- _PROBLEM REQUIREMENTS_
Print the entries below exactly as they appear, from the first line up to and including the line with "110)), 0.5), st)". Do not print any pictures.
▶
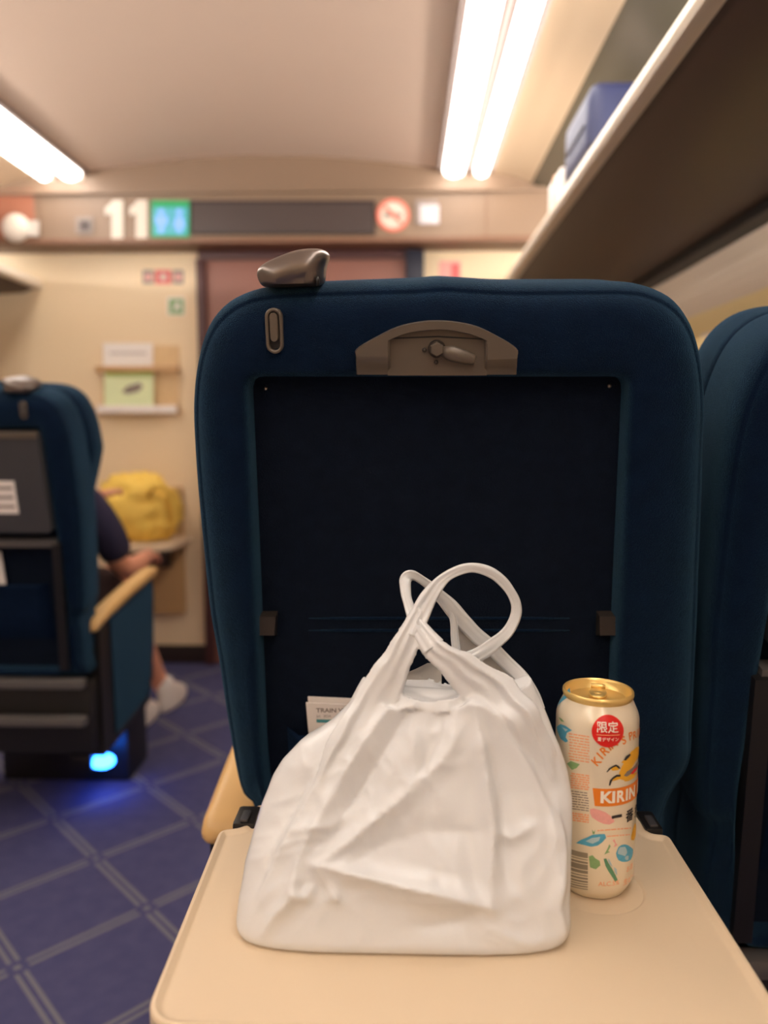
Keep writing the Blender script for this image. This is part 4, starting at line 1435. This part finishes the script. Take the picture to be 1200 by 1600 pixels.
# stickers on the end wall
WY = YE - 0.0005
st = root('sticker_strip', P(256, 433, WY), 'strip of small red and grey stickers high on the beige wall', 'sticker')
for x0, x1, m in ((223, 240, M['printgrey']), (242, 268, mat('sticker_red', lin((214, 96, 100)), 0.5)), (270, 287, M['printgrey'])):
    b = flat_sign('sticker', [(x0, 422), (x1, 422), (x1, 444), (x0, 444)], WY, 0.002, m, st)
    flat_sign('pictogram', disc((x0 + x1) / 2, 433, 5.5, 16), WY - 0.002, 0.0008, M['signwhite'] if m is not M['printgrey'] else M['pink'], b)
st = root('green_sticker', P(275, 478, WY), 'small square green sign on the beige wall below the red stickers', 'sticker')
flat_sign('sticker_back', [(261, 464), (289, 464), (289, 493), (261, 493)], WY, 0.002, M['paper'], st)
flat_sign('sticker_face', [(264, 467), (287, 467), (287, 491), (264, 491)], WY - 0.002, 0.0008, M['green'], st)
flat_sign('pictogram', [(270, 488), (274, 474), (280, 472), (283, 488), (278, 480)], WY - 0.0028, 0.0008, M['paper'], st)
st = root('pink_sticker', P(703, 426, WY), 'pinkish red sticker on the beige wall right of the door', 'sticker')
flat_sign('sticker_back', [(686, 408), (720, 408), (720, 446), (686, 446)], WY, 0.002, M['pink'], st)
flat_sign('sticker_bar', [(705, 412), (718, 412), (718, 446), (705, 446)], WY - 0.002, 0.0008, mat('sticker_rose', lin((226, 110, 110)), 0.5), st)

# wall rack with leaflets
hr = root('leaflet_rack', P(218, 640, WY), 'pale wooden wall rack holding two leaflets beside the door', 'rack')
hm = mat('pale_wood', lin((226, 192, 144)), 0.45, var=0.1, vscale=30)
WK = mat('rack_wood_rail', lin((206, 164, 118)), 0.45)
flat_sign('back_board', [(160, 540), (280, 540), (280, 645), (160, 645)], WY, 0.008, hm, hr)
for y0, y1 in ((573, 582), (634, 646)):
    a, b = P(158, y1, WY), P(281, y0, WY)
    box('rail', (a.x, WY - 0.055, a.z), (b.x, WY - 0.045, b.z), WK if y0 < 600 else M['paper'], hr, 0.003)
    for xx in (156, 246, 280):
        q = P(xx, (y0 + y1) / 2, WY)
        box('rail_end', (q.x - 0.006, WY - 0.045, a.z), (q.x + 0.006, WY - 0.008, b.z), WK, hr, 0.002)
for x0, x1, y0, y1, nm, lb, mm in ((161, 239, 536, 590, 'leaflet', 'plain white leaflet at the top of the wall rack', M['paper']), (163, 240, 576, 640, 'leaflet', 'pale green leaflet with dark picture in the wall rack', M['greenposter'])):
    yy = WY - (0.014 if y0 < 560 else 0.034)
    R = root(nm, P((x0 + x1) / 2, y1, yy), lb, 'leaflet', 'leaflets in the wall rack')
    flat_sign('sheet', [(x0, y0), (x1, y0), (x1, y1), (x0, y1)], yy, 0.003, mm, R)
    if y0 > 560:
        flat_sign('header_band', [(x0 + 1, y0 + 1), (x1 - 1, y0 + 1), (x1 - 1, y0 + 12), (x0 + 1, y0 + 12)], yy - 0.003, 0.0006, mat('leaflet_green', lin((190, 210, 120)), 0.5), R)
        flat_sign('picture', [(190, 612), (200, 603), (218, 598), (224, 604), (216, 612), (200, 616)], yy - 0.003, 0.0006, M['printgrey'], R)
    else:
        flat_sign('text_block', [(x0 + 10, y0 + 14), (x1 - 10, y0 + 14), (x1 - 10, y0 + 18), (x0 + 10, y0 + 18)], yy - 0.003, 0.0006, mat('faint_grey', lin((205, 196, 192)), 0.5), R)

# folding wall table and the yellow bag on it
wt = root('folding_table', P(250, 955, WY), 'tan wall-mounted folding table behind the seated person', 'table')
WT = mat('table_tan', lin((190, 152, 104)), 0.45)
a, b = P(196, 956, WY), P(287, 760, WY)
box('wall_unit', (a.x, YE - 0.05, a.z), (b.x, YE - 0.001, b.z), WT, wt, 0.008)
ty = 3.15
a, b = P(150, 850, ty), P(262, 850, ty)
pl = round_poly([(a.x, ty), (b.x, ty + 0.05), (b.x, YE - 0.052), (a.x, YE - 0.052)], [0.10, 0.10, 0.01, 0.01])
zt = P(200, 856, ty).z
v, f = loft([[Vector((x, y, zt - 0.022)) for x, y in pl], [Vector((x, y, zt)) for x, y in pl]])
from_py('table_top', v, f, M['tray'], wt, False)
prism('bracket', [(b.x - 0.10, YE - 0.051, zt - 0.024), (b.x - 0.10, YE - 0.051, zt - 0.15), (b.x - 0.10, ty + 0.14, zt - 0.024)], (-0.06, 0, 0), M['dark'], wt)
prism('table_apron', [(a.x + 0.06, ty + 0.05, zt - 0.022), (b.x - 0.03, ty + 0.09, zt - 0.022), (b.x - 0.05, ty + 0.09, zt - 0.085), (a.x + 0.08, ty + 0.05, zt - 0.085)], (0, 0.03, 0), M['dark'], wt)


def lumpy(name, c, rx, ry, rz, m, parent, e=2.8, amp=0.16, nz=26, nt=48, seed=0, flat=True):
    rings = []
    for i in range(nz + 1):
        ph = -PI / 2 + PI * i / nz
        row = []
        for j in range(nt):
            th = 2 * PI * j / nt
            sg_ = lambda q, p_: math.copysign(abs(q) ** p_, q)
            d_ = Vector((sg_(math.cos(ph), 2 / e) * sg_(math.cos(th), 2 / e), sg_(math.cos(ph), 2 / e) * sg_(math.sin(th), 2 / e), sg_(math.sin(ph), 2 / e)))
            k = 1 + amp * (1 - 2 * abs(noise.noise(d_ * 2.1 + Vector((seed, 0, 3))))) * 0.5 + amp * 0.4 * noise.noise(d_ * 6 + Vector((seed, 1, 3)))
            p = Vector((c[0] + rx * d_.x * k, c[1] + ry * d_.y * k, c[2] + rz * d_.z * k))
            if flat:
                p.z = max(p.z, c[2] - rz)
            row.append(p)
        rings.append(row)
    v, f = loft(rings)
    return from_py(name, v, f, m, parent)


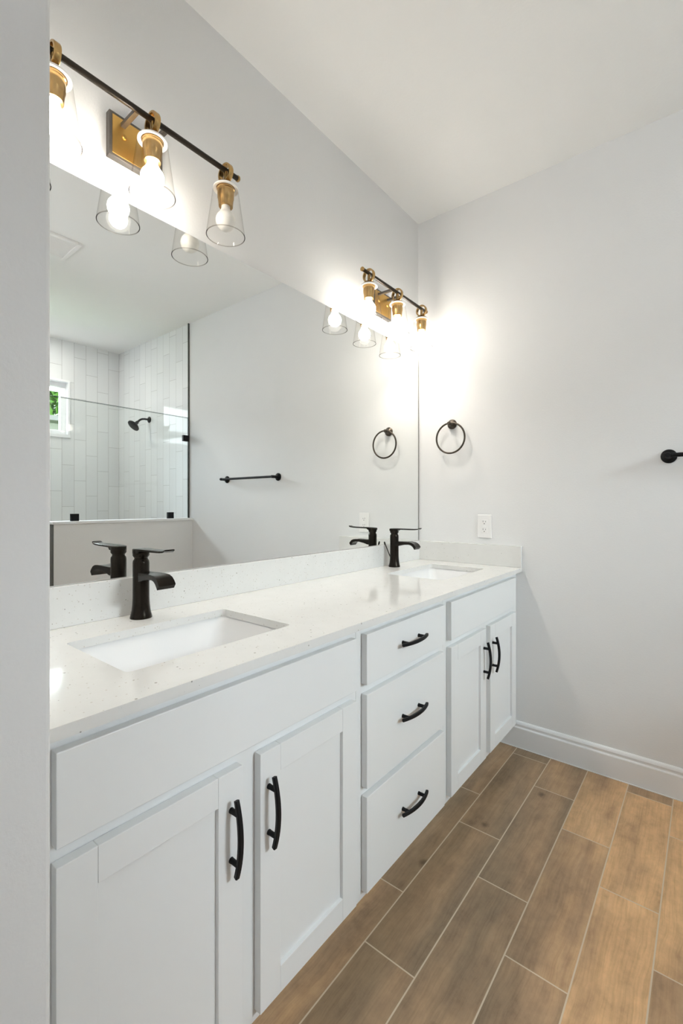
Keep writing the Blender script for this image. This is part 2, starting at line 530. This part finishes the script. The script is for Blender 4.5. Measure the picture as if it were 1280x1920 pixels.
def handle(parent, centre, along):
    """arched bar pull on two posts; along = 'z' or 'y'."""
    bm_ = new_bm(); cx, cy, cz = centre
    L, n = 0.075, 14
    loops = []
    for k in range(n + 1):
        s = -1 + 2 * k / n
        out = 0.0335 - 0.0125 * s * s                  # distance of the outer face from the door
        nx = -0.0125 * 2 * s / L                      # slope
        tn = Vector((1, -nx)).normalized()
        th = 0.0085
        w = 0.0055 - 0.0008 * s * s
        sec = []
        for a, b in ((0, -w * .7), (0, w * .7), (-th * .3, w), (-th, w * .8), (-th, -w * .8), (-th * .3, -w)):
            px = XD + out + a * tn.x
            q = s * L + a * tn.y
            sec.append(Vector((px, cy + b, cz + q)) if along == 'z' else Vector((px, cy + q, cz + b)))
        loops.append(sec)
    add_loft(bm_, loops)
    for s in (-0.048, 0.048):
        p0 = (XD, cy, cz + s) if along == 'z' else (XD, cy + s, cz)
        p1 = (XD + 0.024, cy, cz + s) if along == 'z' else (XD + 0.024, cy + s, cz)
        add_lathe(bm_, [(0.0058, 0), (0.0052, 0.006), (0.0052, 0.024)], p0, (1, 0, 0), 16)
    return obj('handle', bm_, M['black'], parent, 35)


def shaker_door(parent, y0, y1, z0, z1, hy):
    bm_ = new_bm(); S = 0.057; b = 0.0009
    add_box(bm_, XF + 0.001, XD, y0, y0 + S, z0, z1, bev=b)
    add_box(bm_, XF + 0.001, XD, y1 - S, y1, z0, z1, bev=b)
    add_box(bm_, XF + 0.001, XD, y0 + S + .0003, y1 - S - .0003, z0, z0 + S, bev=b)
    add_box(bm_, XF + 0.001, XD, y0 + S + .0003, y1 - S - .0003, z1 - S, z1, bev=b)
    add_box(bm_, XF + 0.002, XD - 0.009, y0 + S - .004, y1 - S + .004, z0 + S - .004, z1 - S + .004)
    d = obj('door', bm_, M['cab'], parent)
    handle(d, (XD, hy, 0.548), 'z')
    return d


def slab(name, parent, y0, y1, z0, z1, hz=None):
    bm_ = new_bm(); add_box(bm_, XF + 0.001, XD, y0, y1, z0, z1, bev=0.0014, seg=2)
    d = obj(name, bm_, M['cab'], parent)
    if hz is not None: handle(d, (XD, (y0 + y1) / 2, hz), 'y')
    return d


def cabinet(name, y0, y1, label, group=None):
    t = thing(name, (0.27, (y0 + y1) / 2, 0.0), label, 'cabinet', group)
    bm_ = new_bm()
    add_box(bm_, XF - 0.02, XF, y0, y1, 0.115, 0.855, bev=0.0006)                  # face frame
    add_box(bm_, 0.002, XF - 0.02, y0, y0 + 0.014, 0.115, 0.855)
    add_box(bm_, 0.002, XF - 0.02, y1 - 0.014, y1, 0.115, 0.855)
    add_box(bm_, 0.002, XF - 0.02, y0 + .014, y1 - .014, 0.115, 0.129)
    add_box(bm_, 0.002, 0.012, y0 + .014, y1 - .014, 0.129, 0.855)
    obj('body', bm_, M['cab'], t)
    bm_ = new_bm(); add_box(bm_, 0.04, XF - 0.075, y0, y1, 0.0, 0.115)
    obj('toe_kick', bm_, M['cab'], t)
    return t


YA, YB = -1.306, -0.7915
cl = cabinet('sink_cabinet', LY + 0.002, YA - 0.0004, 'white sink cabinet under the left basin, nearest the camera, with two shaker doors', 'vanity sink cabinets')
slab('false_front', cl, -2.034, -1.329, 0.697, 0.8345)
shaker_door(cl, -2.034, -1.703, 0.135, 0.671, -1.731)
shaker_door(cl, -1.657, -1.329, 0.135, 0.671, -1.634)
cm_ = cabinet('drawer_cabinet', YA + 0.0004, YB - 0.0004, 'white middle cabinet with three flat drawers stacked one above the other')
slab('drawer', cm_, -1.282, -0.818, 0.697, 0.8345, 0.770)
slab('drawer', cm_, -1.282, -0.818, 0.417, 0.671, 0.549)
slab('drawer', cm_, -1.282, -0.818, 0.134, 0.394, 0.269)
cr = cabinet('sink_cabinet', YB + 0.0004, -0.0015, 'white sink cabinet in the far corner under the right basin, with two shaker doors', 'vanity sink cabinets')
slab('false_front', cr, -0.765, -0.062, 0.697, 0.8345)
shaker_door(cr, -0.765, -0.437, 0.135, 0.671, -0.463)
shaker_door(cr, -0.391, -0.062, 0.135, 0.671, -0.366)

# ------------------------------------------------------------------ countertop with two sink openings
ZT, ZB, XC = 0.8763, 0.8565, 0.574
SINKS = ((-1.664, 'left'), (-0.372, 'right'))
SX0, SX1, SHY = 0.163, 0.447, 0.213
ct = thing('countertop', (0.287, -1.036, ZB), 'long white speckled quartz vanity top holding both basins and faucets', 'countertop')
bm = new_bm()
def ring_edges(pts):
    vs = [bm.verts.new(p) for p in pts]
    return [bm.edges.new((vs[k], vs[(k + 1) % len(vs)])) for k in range(len(vs))]
edges = ring_edges([Vector((0.001, LY + 0.001, ZT)), Vector((XC, LY + 0.001, ZT)), Vector((XC, -0.001, ZT)), Vector((0.001, -0.001, ZT))])
for yc, _ in SINKS:
    edges += ring_edges(rrect(SX0, SX1, yc - SHY, yc + SHY, 0.013, ZT))
bmesh.ops.triangle_fill(bm, use_beauty=True, use_dissolve=False, edges=edges)
bm.normal_update()
ret = bmesh.ops.extrude_face_region(bm, geom=list(bm.faces))
bmesh.ops.translate(bm, verts=[v for v in ret['geom'] if isinstance(v, bmesh.types.BMVert)], vec=(0, 0, ZB - ZT))
obj('slab', bm, M['quartz'], ct)
ZS = 0.9803
def splash(name, label, *b):
    t = thing(name, ((b[0] + b[1]) / 2, (b[2] + b[3]) / 2, b[4]), label, 'backsplash', 'quartz backsplash strips')
    bm_ = new_bm(); add_box(bm_, *b, bev=0.0012); obj('strip', bm_, M['quartz'], t)
splash('backsplash', 'long low speckled quartz backsplash strip under the bottom edge of the mirror', 0.001, 0.020, LY + 0.001, -0.0205, ZT + .0002, ZS)
splash('backsplash', 'short speckled quartz backsplash strip below the outlet, against the right hand wall', 0.001, XC, -0.0200, -0.001, ZT + .0002, ZS)


def sink(yc, label):
    t = thing('sink', ((SX0 + SX1) / 2, yc, ZB), label, 'sink', 'undermount sinks')
    bm_ = new_bm()
    x0, x1, y0, y1 = SX0 - .004, SX1 + .004, yc - SHY - .004, yc + SHY + .004
    lp = [rrect(x0 - .018, x1 + .018, y0 - .018, y1 + .018, .035, ZB - .0005), rrect(x0, x1, y0, y1, .028, ZB - .0005)]
    for f, z, r in ((.006, -.012, .03), (.022, -.050, .035), (.042, -.095, .04), (.055, -.118, .045), (.075, -.130, .05), (.10, -.1335, .03)):
        lp.append(rrect(x0 + f, x1 - f, y0 + f * 1.35, y1 - f * 1.35, r, ZB + z))
    add_loft(bm_, lp, cap0=False, cap1=True)
    # outer skin so that the bowl has thickness
    add_loft(bm_, [rrect(x0 - .018, x1 + .018, y0 - .018, y1 + .018, .035, ZB - .0005), rrect(x0 - .018, x1 + .018, y0 - .018, y1 + .018, .035, ZB - .012),
                   rrect(x0 - .008, x1 + .008, y0 - .008, y1 + .008, .035, ZB - .016), rrect(x0 + .04, x1 - .04, y0 + .05, y1 - .05, .04, ZB - .146)], cap0=False, cap1=True)
    obj('bowl', bm_, M['ceramic'], t, 50)
    bm_ = new_bm()
    add_lathe(bm_, [(0.0, 0.003), (0.018, 0.003), (0.021, 0.0015), (0.022, -0.004)], ((SX0 + SX1) / 2, yc, ZB - .1335), (0, 0, 1), 32, cap=False)
    obj('drain', bm_, M['bronze'], t, 40)


sink(SINKS[0][0], 'white rectangular undermount basin nearest the camera, in the left end of the countertop')
sink(SINKS[1][0], 'white rectangular undermount basin at the far corner end of the countertop')


def faucet(yc, label, rod):
    X = 0.072
    t = thing('faucet', (X, yc, ZT), label, 'faucet', 'bronze sink faucets')
    z = ZT
    bm_ = new_bm()
    add_lathe(bm_, [(0.0, 0), (.0285, 0), (.0285, .003), (.0262, .012), (.0240, .022), (.0226, .036), (.0215, .055), (.0213, .100), (.0213, .150), (.0205, .156), (.0175, .160), (.0175, .162), (0.0, .162)], (X, yc, z), (0, 0, 1), 40, cap=False)
    body = obj('body', bm_, M['bronze'], t, 40)
    # spout: wide trough curving down at its lip
    bm_ = new_bm(); loops = []
    for x, zt, th, w in ((.000, .126, .024, .016), (.022, .126, .024, .017), (.045, .1265, .018, .018), (.070, .1272, .0145, .0195), (.092, .1272, .013, .021),
                         (.107, .1255, .0135, .022), (.119, .1205, .014, .0228), (.128, .1120, .0135, .0232), (.1335, .1035, .011, .0235)):
        bz = zt - th
        dx = 0.0 if x < .095 else (x - .095) * .22
        loops.append([Vector((X + x - dx, yc - w, z + bz)), Vector((X + x - dx, yc + w, z + bz)), Vector((X + x, yc + w, z + zt)),
                      Vector((X + x, yc + w * .55, z + zt - .0015)), Vector((X + x, yc - w * .55, z + zt - .0015)), Vector((X + x, yc - w, z + zt))])
    add_loft(bm_, loops)
    bmesh.ops.recalc_face_normals(bm_, faces=bm_.faces)
    obj('spout', bm_, M['bronze'], t, 30)
    # lever head
    bm_ = new_bm()
    add_lathe(bm_, [(0.0, .162), (.0165, .162), (.0172, .164), (.0213, .170), (.0213, .184), (.0205, .1865), (0.0, .1865)], (X, yc, z), (0, 0, 1), 40, cap=False)
    loops = []
    for x, zt, th, w in ((-.0205, .1875, .010, .013), (-.012, .189, .013, .0185), (.0, .1895, .014, .0200), (.018, .190, .0125, .0192), (.025, .190, .0064, .0187), (.05, .190, .006, .0175), (.09, .190, .0058, .0160), (.120, .1905, .0056, .0150), (.136, .192, .0052, .0145), (.144, .195, .0035, .014)):
        loops.append([Vector((X + x, yc - w, z + zt - th)), Vector((X + x, yc + w, z + zt - th)), Vector((X + x, yc + w, z + zt - .001)), Vector((X + x, yc + w * .8, z + zt)), Vector((X + x, yc - w * .8, z + zt)), Vector((X + x, yc - w, z + zt - .001))])
    add_loft(bm_, loops)
    obj('lever', bm_, M['bronze'], t, 35)
    if rod:
        bm_ = new_bm()
        add_cyl(bm_, (X - .012, yc - .006, z + .03), (X - .045, yc - .012, z + .108), .0022)
        add_lathe(bm_, [(0.0, 0), (.0035, .001), (.0045, .008), (.003, .018), (0, .019)], (X - .045, yc - .012, z + .104), (-.3, -.05, .9), 16, cap=False)
        obj('lift_rod', bm_, M['bronze'], t, 40)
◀
- _TASK OUTPUT_
Keep writing the Blender script for this image. This is part 4, starting at line 1435. This part finishes the script. Take the picture to be 1200 by 1600 pixels.
# stickers on the end wall
WY = YE - 0.0005
st = root('sticker_strip', P(256, 433, WY), 'strip of small red and grey stickers high on the beige wall', 'sticker')
for x0, x1, m in ((223, 240, M['printgrey']), (242, 268, mat('sticker_red', lin((214, 96, 100)), 0.5)), (270, 287, M['printgrey'])):
    b = flat_sign('sticker', [(x0, 422), (x1, 422), (x1, 444), (x0, 444)], WY, 0.002, m, st)
    flat_sign('pictogram', disc((x0 + x1) / 2, 433, 5.5, 16), WY - 0.002, 0.0008, M['signwhite'] if m is not M['printgrey'] else M['pink'], b)
st = root('green_sticker', P(275, 478, WY), 'small square green sign on the beige wall below the red stickers', 'sticker')
flat_sign('sticker_back', [(261, 464), (289, 464), (289, 493), (261, 493)], WY, 0.002, M['paper'], st)
flat_sign('sticker_face', [(264, 467), (287, 467), (287, 491), (264, 491)], WY - 0.002, 0.0008, M['green'], st)
flat_sign('pictogram', [(270, 488), (274, 474), (280, 472), (283, 488), (278, 480)], WY - 0.0028, 0.0008, M['paper'], st)
st = root('pink_sticker', P(703, 426, WY), 'pinkish red sticker on the beige wall right of the door', 'sticker')
flat_sign('sticker_back', [(686, 408), (720, 408), (720, 446), (686, 446)], WY, 0.002, M['pink'], st)
flat_sign('sticker_bar', [(705, 412), (718, 412), (718, 446), (705, 446)], WY - 0.002, 0.0008, mat('sticker_rose', lin((226, 110, 110)), 0.5), st)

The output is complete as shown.